▶ **STATED PROBLEM**
Everything from the first line of the data through the line with "return link(name, m2, parent, loc)" is to be echoed exactly, minus the pictures.

====================

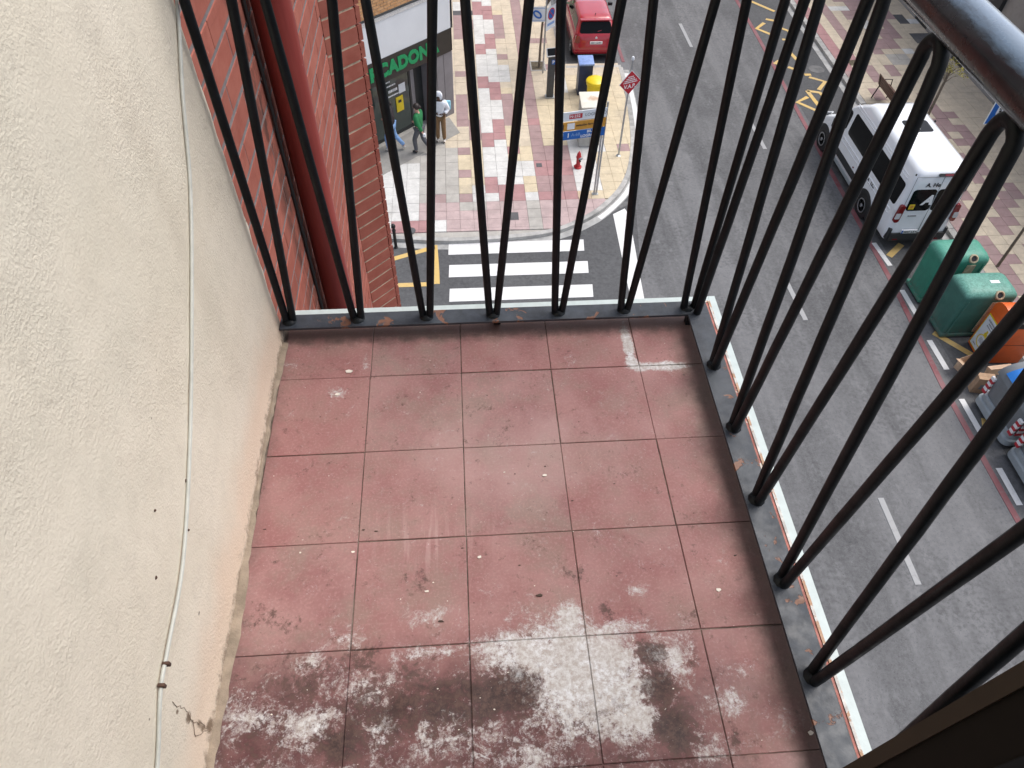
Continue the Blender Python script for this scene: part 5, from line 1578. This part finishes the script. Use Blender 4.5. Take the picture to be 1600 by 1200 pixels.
# ================================================================== PEOPLE
def skin_mesh(name, verts, edges, radii, mat, parent, sub=2, loc=None):
    me = bpy.data.meshes.new(name)
    me.from_pydata(verts, edges, [])
    o = bpy.data.objects.new(name, me)
    COL.objects.link(o)
    md = o.modifiers.new('skin', 'SKIN')
    md.use_smooth_shade = True
    for i, r in enumerate(radii):
        sv = me.skin_vertices[0].data[i]
        sv.radius = (r, r) if not isinstance(r, tuple) else r
        sv.use_root = (i == 0)
    s2 = o.modifiers.new('sub', 'SUBSURF')
    s2.levels = sub; s2.render_levels = sub
    dg = bpy.context.evaluated_depsgraph_get()
    m2 = bpy.data.meshes.new_from_object(o.evaluated_get(dg))
    bpy.data.objects.remove(o)
    m2.materials.clear(); m2.materials.append(M[mat])
    for p in m2.polygons: p.use_smooth = True
    return link(name, m2, parent, loc)

def ellipsoid(name, c, r, mat, parent, nx=14, ny=10):
    prof = [(math.sin(math.pi * k / ny), -math.cos(math.pi * k / ny)) for k in range(ny + 1)]
    mb = MB(); rings = []
    for s_, z in prof:
        s_ = max(s_, .001)
        rings.append([(c[0] + r[0] * s_ * math.cos(a), c[1] + r[1] * s_ * math.sin(a), c[2] + r[2] * z) for a in [2 * math.pi * k / nx for k in range(nx)]])
    mb.rings(rings)
    return mb.build(name, mat, parent, 80)

def person(label, loc, rz, h, J, skin, top, top_r, legs, shoe, hood=None, hair=None):
    """J: joint positions for a 1.72 m body facing +y, scaled by h"""
    k = h / 1.72
    t = thing('person', label, 'person', loc, rz)
    V = {n: tuple(c * k for c in p) for n, p in J.items()}
    order = ['pelvis', 'waist', 'chest', 'neck', 'head0', 'head1', 'lsh', 'lel', 'lwr', 'lha', 'rsh', 'rel', 'rwr', 'rha', 'lhip', 'lkn', 'lan', 'lto', 'rhip', 'rkn', 'ran', 'rto']
    ed = [(0, 1), (1, 2), (2, 3), (3, 4), (4, 5), (2, 6), (6, 7), (7, 8), (8, 9), (2, 10), (10, 11), (11, 12), (12, 13), (0, 14), (14, 15), (15, 16), (16, 17), (0, 18), (18, 19), (19, 20), (20, 21)]
    ra = [.12, .11, .125, .052, .075, .082, .055, .042, .03, .034, .055, .042, .03, .034, .075, .05, .038, .035, .075, .05, .038, .035]
    body = skin_mesh('body', [V[n] for n in order], ed, [r * k for r in ra], skin, t)
    # face: nose, ears, eyes, mouth
    hx, hy, hz = [(a + b) / 2 for a, b in zip(V['head0'], V['head1'])]
    fx_ = MB().lathe([(0, 0), (.014, .0), (.006, .03), (0, .034)], (hx, hy + .085, hz - .02), 8, 'Y')
    fx_.build('nose', skin, body)
    for sx in (-1, 1):
        ellipsoid('ear', (hx + sx * .082, hy, hz - .01), (.012, .02, .03), skin, body, 8, 6)
        ellipsoid('eye', (hx + sx * .03, hy + .082, hz + .015), (.011, .008, .007), 'black_print', body, 8, 6)
    MB().box((hx, hy + .084, hz - .055), (.04, .008, .008)).build('mouth', 'shoe_red', body)
    # fingers
    for nm in ('lha', 'rha'):
        w_, hnd = Vector(V[nm[0] + 'wr']), Vector(V[nm])
        d = (hnd - w_).normalized()
        sd = d.cross(Vector((0, 1, 0))).normalized() if abs(d.y) < .9 else Vector((1, 0, 0))
        bw = d.cross(sd)
        fg = MB()
        for q, ln in zip((-1.5, -.5, .5, 1.5), (.06, .075, .08, .07)):
            b0 = hnd + bw * q * .016 + d * .02
            fg.tube([b0, b0 + d * ln * .5 + sd * .006, b0 + d * ln + sd * .022], [.009, .008, .006], 6)
        fg.tube([hnd - d * .01 + bw * .03, hnd + bw * .05 + d * .025, hnd + bw * .05 + d * .05], [.010, .009, .007], 6)
        fg.build('fingers', skin, body)
    g = 1.0
    tv = ['waist2', 'waist', 'chest', 'collar', 'lsh', 'lel', 'lwr2', 'rsh', 'rel', 'rwr2']
    pe, wa = Vector(V['pelvis']), Vector(V['waist'])
    V['waist2'] = tuple(pe.lerp(wa, .02) + Vector((0, 0, -.04)))
    V['collar'] = tuple(Vector(V['chest']).lerp(Vector(V['neck']), .72))
    for s_ in 'lr': V[s_ + 'wr2'] = tuple(Vector(V[s_ + 'el']).lerp(Vector(V[s_ + 'wr']), .93))
    skin_mesh('top', [V[n] for n in tv], [(0, 1), (1, 2), (2, 3), (2, 4), (4, 5), (5, 6), (2, 7), (7, 8), (8, 9)], [r * k for r in top_r], top, t)
    lv = ['pelvis', 'lhip', 'lkn', 'lan', 'rhip', 'rkn', 'ran']
    skin_mesh('trousers', [V[n] for n in lv], [(0, 1), (1, 2), (2, 3), (0, 4), (4, 5), (5, 6)], [r * k for r in (.135, .098, .078, .066, .098, .078, .066)], legs, t)
    for s_ in 'lr':
        a, b = Vector(V[s_ + 'an']), Vector(V[s_ + 'to'])
        skin_mesh('shoe', [tuple(a + Vector((0, -.03, -.02))), tuple(a.lerp(b, .5) + Vector((0, 0, -.005))), tuple(b)], [(0, 1), (1, 2)], [.052, .05, .042], shoe, t)
    if hair:
        ellipsoid('hair', (hx, hy - .018, hz + .032), (.098, .104, .105), hair, t)
        ellipsoid('hair_bun', (hx, hy - .12, hz + .03), (.055, .055, .06), hair, t)
    if hood:
        hb = MB(); rings = []
        for q in range(9):
            a = math.pi * q / 8
            rings.append([(hx + .125 * math.cos(b_) * math.sin(max(a, .03)), hy - .015 + .13 * math.sin(b_) * math.sin(max(a, .03)) * (1 if math.sin(b_) < .35 else .55), hz + .01 - .155 * math.cos(a)) for b_ in [2 * math.pi * z_ / 18 for z_ in range(18)]])
        hb.rings(rings); hb.build('hood', hood, t, 80)
    return t
WALK = dict(pelvis=(0, 0, .93), waist=(0, .01, 1.08), chest=(0, .02, 1.30), neck=(0, .03, 1.46), head0=(0, .05, 1.55), head1=(0, .06, 1.65),
            lsh=(-.18, .0, 1.38), lel=(-.23, -.12, 1.12), lwr=(-.22, -.05, .90), lha=(-.21, -.0, .83), rsh=(.18, .03, 1.38), rel=(.22, .06, 1.12), rwr=(.20, .22, .98), rha=(.19, .29, .95),
            lhip=(-.09, .0, .88), lkn=(-.10, .16, .50), lan=(-.10, .12, .09), lto=(-.10, .27, .045), rhip=(.09, .0, .88), rkn=(.10, -.06, .49), ran=(.10, -.34, .16), rto=(.10, -.26, .05))
STAND = dict(WALK, lkn=(-.10, .02, .49), lan=(-.10, .0, .09), lto=(-.11, .14, .045), rkn=(.10, .02, .49), ran=(.11, .0, .09), rto=(.12, .14, .045),
             lel=(-.26, -.06, 1.14), lwr=(-.17, .12, 1.06), lha=(-.11, .17, 1.06), rel=(.26, -.04, 1.13), rwr=(.15, .14, 1.08), rha=(.09, .18, 1.09))
TOP = (.145, .135, .150, .07, .085, .066, .05, .085, .066, .05)
BAG = (.165, .155, .170, .085, .10, .078, .058, .10, .078, .058)
def P_(label, x, y, rz, h, J, *a, **k): return person(label, (x, y, ZS + .008), rz, h, J, *a, **k)
WALK2 = dict(WALK, lel=(-.23, -.14, 1.12), lwr=(-.22, -.24, .93), lha=(-.215, -.27, .87))
P_('person in a green jumper and grey trousers walking past the shop door', -.78, 19.55, R(62), 1.70, WALK2, 'skin', 'jumper_green', TOP, 'trousers_grey', 'shoe_dark', hair='hair')
p2 = P_('person in white hooded top and tan trousers standing by the grey pillar', -.12, 20.18, R(168), 1.74, STAND, 'skin_dark', 'hoodie_white', BAG, 'trousers_tan', 'shoe_light', hood='hoodie_white')
tag(MB().box((0, 0, 0), (.16, .08, .30), bev=.03).build('shoulder_bag', 'bag_blue', None, 40, (.16, 20.32, ZS + 1.22)), 'pale blue bag hanging at the back of the white hooded person', 'bag')
tag(MB().lathe([(0, -.05), (.05, -.05), (.05, .05), (0, .05)], (0, 0, 0), 10).build('takeaway_cup', 'sign_white', None, 40, (-.615, 19.215, ZS + .855)), 'small white cup held at the hip of the green jumper person', 'cup')
P_('person in dark jacket and light blue jeans walking by the shop door', -1.68, 19.75, R(75), 1.72, WALK, 'skin', 'jacket_dark', BAG, 'jeans', 'shoe_light', hair='hair')
print('bricks', nb, 'objects', len(bpy.data.objects))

====================

▶ **TASK RESPONSE**
Continue the Blender Python script for this scene: part 5, from line 1578. This part finishes the script. Use Blender 4.5. Take the picture to be 1600 by 1200 pixels.
# ================================================================== PEOPLE
def skin_mesh(name, verts, edges, radii, mat, parent, sub=2, loc=None):
    me = bpy.data.meshes.new(name)
    me.from_pydata(verts, edges, [])
    o = bpy.data.objects.new(name, me)
    COL.objects.link(o)
    md = o.modifiers.new('skin', 'SKIN')
    md.use_smooth_shade = True
    for i, r in enumerate(radii):
        sv = me.skin_vertices[0].data[i]
        sv.radius = (r, r) if not isinstance(r, tuple) else r
        sv.use_root = (i == 0)
    s2 = o.modifiers.new('sub', 'SUBSURF')
    s2.levels = sub; s2.render_levels = sub
    dg = bpy.context.evaluated_depsgraph_get()
    m2 = bpy.data.meshes.new_from_object(o.evaluated_get(dg))
    bpy.data.objects.remove(o)
    m2.materials.clear(); m2.materials.append(M[mat])
    for p in m2.polygons: p.use_smooth = True
    return link(name, m2, parent, loc)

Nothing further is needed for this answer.